Copy exactly the lines from the start of the data below through the one that carries "C = scene.collection", and only those.
### Given data
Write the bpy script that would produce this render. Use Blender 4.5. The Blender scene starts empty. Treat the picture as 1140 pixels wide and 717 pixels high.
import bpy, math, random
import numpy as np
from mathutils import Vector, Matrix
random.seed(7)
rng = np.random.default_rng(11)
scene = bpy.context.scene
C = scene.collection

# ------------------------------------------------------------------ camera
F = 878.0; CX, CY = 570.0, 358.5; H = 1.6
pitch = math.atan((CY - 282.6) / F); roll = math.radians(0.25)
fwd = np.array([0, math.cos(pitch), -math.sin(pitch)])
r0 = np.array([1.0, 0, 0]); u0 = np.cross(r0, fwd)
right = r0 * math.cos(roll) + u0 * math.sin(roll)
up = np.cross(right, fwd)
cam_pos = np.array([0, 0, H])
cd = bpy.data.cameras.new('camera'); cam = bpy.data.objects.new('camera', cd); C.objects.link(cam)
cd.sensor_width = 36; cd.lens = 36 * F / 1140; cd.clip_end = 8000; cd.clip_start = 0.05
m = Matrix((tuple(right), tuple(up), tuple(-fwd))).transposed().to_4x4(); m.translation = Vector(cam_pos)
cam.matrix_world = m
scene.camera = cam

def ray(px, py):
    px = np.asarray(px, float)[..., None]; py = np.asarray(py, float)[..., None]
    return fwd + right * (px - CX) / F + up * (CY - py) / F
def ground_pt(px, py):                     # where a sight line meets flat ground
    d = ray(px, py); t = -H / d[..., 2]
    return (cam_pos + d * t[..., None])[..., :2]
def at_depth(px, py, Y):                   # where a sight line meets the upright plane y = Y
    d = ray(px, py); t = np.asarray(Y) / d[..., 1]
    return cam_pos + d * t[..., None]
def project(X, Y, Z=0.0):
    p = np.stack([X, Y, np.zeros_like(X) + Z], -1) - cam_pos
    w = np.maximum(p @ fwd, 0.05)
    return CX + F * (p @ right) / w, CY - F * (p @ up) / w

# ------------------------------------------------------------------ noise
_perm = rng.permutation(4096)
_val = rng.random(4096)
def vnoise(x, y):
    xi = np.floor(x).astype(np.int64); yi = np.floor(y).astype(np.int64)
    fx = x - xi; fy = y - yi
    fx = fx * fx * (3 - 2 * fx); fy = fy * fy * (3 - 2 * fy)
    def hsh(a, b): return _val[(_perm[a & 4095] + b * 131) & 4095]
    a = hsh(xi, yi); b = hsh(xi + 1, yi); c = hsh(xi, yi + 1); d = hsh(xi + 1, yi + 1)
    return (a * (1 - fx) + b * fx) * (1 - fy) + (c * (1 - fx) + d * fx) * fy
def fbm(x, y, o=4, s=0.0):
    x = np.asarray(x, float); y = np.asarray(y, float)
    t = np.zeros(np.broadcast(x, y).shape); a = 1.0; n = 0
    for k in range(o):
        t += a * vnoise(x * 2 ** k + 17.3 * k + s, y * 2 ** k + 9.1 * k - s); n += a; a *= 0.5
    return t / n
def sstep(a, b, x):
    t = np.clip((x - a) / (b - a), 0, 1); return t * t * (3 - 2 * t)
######
Written response:
Write the bpy script that would produce this render. Use Blender 4.5. The Blender scene starts empty. Treat the picture as 1140 pixels wide and 717 pixels high.
import bpy, math, random
import numpy as np
from mathutils import Vector, Matrix
random.seed(7)
rng = np.random.default_rng(11)
scene = bpy.context.scene
C = scene.collection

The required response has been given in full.